Enquanto na Grã-Bretanha o relatório Hutton - que ilibou Blair e censurou a BBC no caso da alegada manipulação governamental de informações sobre o Iraque - não cessa de ser questionado na imprensa, da esquerda à direita, pelas suas limitações e incongruências, em Portugal não falta quem se escandalize com essa natural controvérsia. O director do "Expresso" usa o editorial do semanário para declarar que a contestação do relatório assume uma «enorme gravidade» e que «a recusa das conclusões da Justiça representará o regresso ao vale-tudo: à lei da selva».
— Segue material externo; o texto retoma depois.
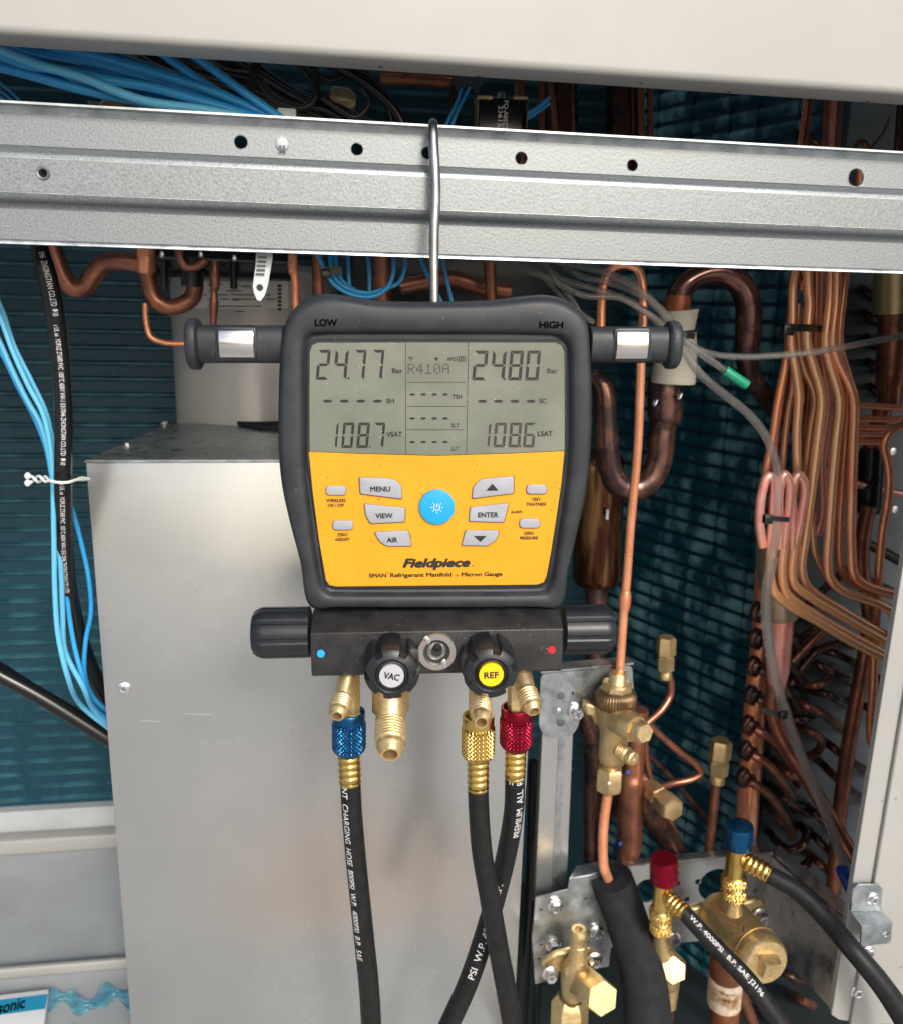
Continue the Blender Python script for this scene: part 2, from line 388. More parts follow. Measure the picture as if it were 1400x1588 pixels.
M['bluestripe'] = mat('blue_printed_stripe', (.02, .25, .42), .4)
M['black'] = mat('dead_black', (.004, .004, .005), .6)

# ============================================================ the ground and the casing
g = 40.
mk('ground', ([(-g, -g, .3), (g, -g, .3), (g, g, .3), (-g, g, .3)], [(0, 1, 2, 3)]), M['ground'], kind='structure', smooth=0)

def extr(prof, x0, x1):
    """closed (Y, z) profile swept along X"""
    n = len(prof)
    v = [(x0, y, z) for y, z in prof]+[(x1, y, z) for y, z in prof]
    f = [(i, (i+1) % n, n+(i+1) % n, n+i) for i in range(n)]+[tuple(range(n)), tuple(range(2*n-1, n-1, -1))]
    return v, f, True
def arc(cy, cz, r, a0, a1, n=6):
    return [(cy+r*math.cos(rad(a0+(a1-a0)*i/n)), cz+r*math.sin(rad(a0+(a1-a0)*i/n))) for i in range(n+1)]

# beige front panel above, its lower edge turned back
t = thing('cover_panel', 'large beige painted cover panel across the top, above the steel rail', 'panel', (0, -.03, 1.386))
zc = 1.3855
prof = [(-.030, 1.66)]+arc(-.0255, zc+.0045, .0045, 180, 270)+[(-.005, zc), (-.005, zc+.02), (-.0065, zc+.02), (-.0065, zc+.0012)]+[(y+.0, z) for y, z in arc(-.0255, zc+.0045, .0033, 270, 180)]+[(-.0288, 1.66)]
mk('panel_sheet', extr(prof, -.75, .85), M['beige'], t, smooth=50)
for px, py in ((590, 103), (741, 118), (1345, 157), (993, 128), (1130, 142)):
    p = PZ(px, py, zc); mk('rivet_mark', box((p.x-.0012, p.y-.0006, zc-.0003), (p.x+.0012, p.y+.0006, zc+.0004)), M['dark'], t)
mk('added_shade_roof', box((-.95, -.02, 1.66), (.95, .40, 1.664)), M['beige'], t, smooth=0)  # unseen sheet added to keep sky light out of the interior

# spangled steel rail
def zr(py, Y=0): return P(700, py, Y).z
X0, X1 = -.75, .85
rail = thing('cross_rail', 'spangled galvanised steel rail with punched holes crossing the picture', 'rail', (0, 0, zr(300)))
tk = .0012
up0, up1 = zr(212), zr(258)
holes = [(374, 220, 9.5, None), (554, 231, 8.5, None), (663, 237, 9, None), (808, 245, 8.8, None), (980, 256, 8, None), (1327, 275, 12.5, None)]
o = Vector((0, 0, 0)); L = [[(X0, up1), (X1, up1), (X1, up0), (X0, up0)]]
for hx, hy, hr, _ in holes:
    c = P(hx, hy, 0); L.append(circ(c.x, c.z, hr*pxs(c), 28, hr*pxs(c)*1.04))
for hx, hy, hr, _ in holes:
    c = P(hx, hy, 0); k = pxs(c); mk('hole_rim', xf(lathe([((hr-.2)*k, -.001), ((hr-.2)*k, .0002), ((hr+.4)*k, .0005), ((hr+1.3)*k, .0001)], 28, caps=False), basis(c, c-YV)), M['zinc'], rail, smooth=60)
mk('upper_flange', plate(L, o, XV, ZV, -YV, tk), M['galv'], rail, smooth=30)
pr = [(-.0075, zr(206.5, -.0075)), (-.0075, zr(206.5, -.0075)-.0012)]+arc(-.003, up0-.0005+.0006, .003, 90, 0, 4)[:0]
lip = [(-.0085, up0+.0036), (-.0085, up0+.0048), (-.001, up0+.0048), (.0012, up0+.0030), (.0012, up0+.0001), (0, up0+.0001), (-.0005, up0+.0022), (-.002, up0+.0036)]
mk('top_lip', extr(lip, X0, X1), M['galv3'], rail, smooth=40)
f0 = [(0, up1-.0001)]+[(-.0012, zr(262)), (-.0068, zr(266, -.007)), (-.0078, zr(270, -.008)), (-.008, zr(276, -.008)), (-.008, zr(325, -.008))]
f0 += [(-.0076, zr(332, -.008)), (-.006, zr(337, -.006)), (-.002, zr(339.5, -.004)), (-.0003, zr(343, 0)), (0, zr(349, 0))]
f1 = [(y+tk, z+(0.0 if y > -.006 else .0)) for y, z in reversed(f0)]
LH = P(67, 268, -.008)
# middle channel with one threaded hole, built as left/right sweeps round a holed face
zt, zb = zr(276, -.008), zr(325, -.008)
a0 = f0[:5]; b0 = f0[5:]
def strip(pf): return extr(pf+[(y+tk, z) for y, z in reversed(pf)], X0, X1)
mk('upper_fold', strip(a0), M['galv'], rail, smooth=60)
mk('channel_face', plate([[(X0, zb), (X1, zb), (X1, zt), (X0, zt)], circ(LH.x, LH.z, 9.5*pxs(LH), 24)], Vector((0, -.008, 0)), XV, ZV, -YV, tk), M['galv'], rail, smooth=30)
mk('lower_fold', strip(b0), M['galv'], rail, smooth=60)
s = pxs(LH)
mk('threaded_hole', xf(lathe([(9.6*s, -.0003), (10.5*s, .0004), (9.2*s, .0012), (6.6*s, .0006), (6.2*s, -.003), (6.6*s, -.006), (9.6*s, -.006)], 24, caps=False), basis(LH, LH-YV)), M['galv3'], rail)
mk('hole_shadow', xf(lathe([(6.5*s, -.0058), (6.5*s, -.0055)], 24), basis(LH, LH-YV)), M['black'], rail)
lo0, lo1 = zr(349.3), zr(394)
mk('lower_flange', extr([(0, lo0), (0, lo1), (tk, lo1), (tk, lo0)], X0, X1), M['galv'], rail, smooth=0)
hem = [(0, lo1-.0001), (-.0010, lo1-.0012), (-.0012, lo1-.0026), (-.0004, zr(401.5)), (.0016, zr(401.5)), (.0016, lo1-.0001)]
mk('bottom_hem', extr(hem, X0, X1), M['galv3'], rail, smooth=50)
for py in (275.5, 326):        # fine scribe lines left by the folding press
    z = zr(py, -.008); mk('press_line', box((X0, -.00815, z-.00016), (X1, -.0079, z+.00016)), M['galv3'], rail, smooth=0)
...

J. A. Saraiva é naturalmente livre de proclamar a sua fé nas conclusões do contestado relatório. O que não pode é invocar para ele, por duas vezes, a autoridade da "Justiça" (com jota grande e tudo). De facto, o inquérito não é um procedimento judicial nem o relatório é uma sentença. Meter aqui a justiça constitui uma inaceitável confusão. A Justiça não é para aqui chamada. O facto de Blair ter escolhido um juiz aposentado para efectuar o inquérito (para explorar a sua credibilidade) não lhe confere natureza judicial. E pelos vistos, não foi o juiz Hutton [na imagem] que emprestou o pretendido crédito ao relatório, antes foi ele que saiu desacreditado.
Por isso, qualificar de «intelectualmente desonesta» a contestação do referido relatório é, para dizer o menos, uma atitude despropositada (Saraiva diria "pouco honesta").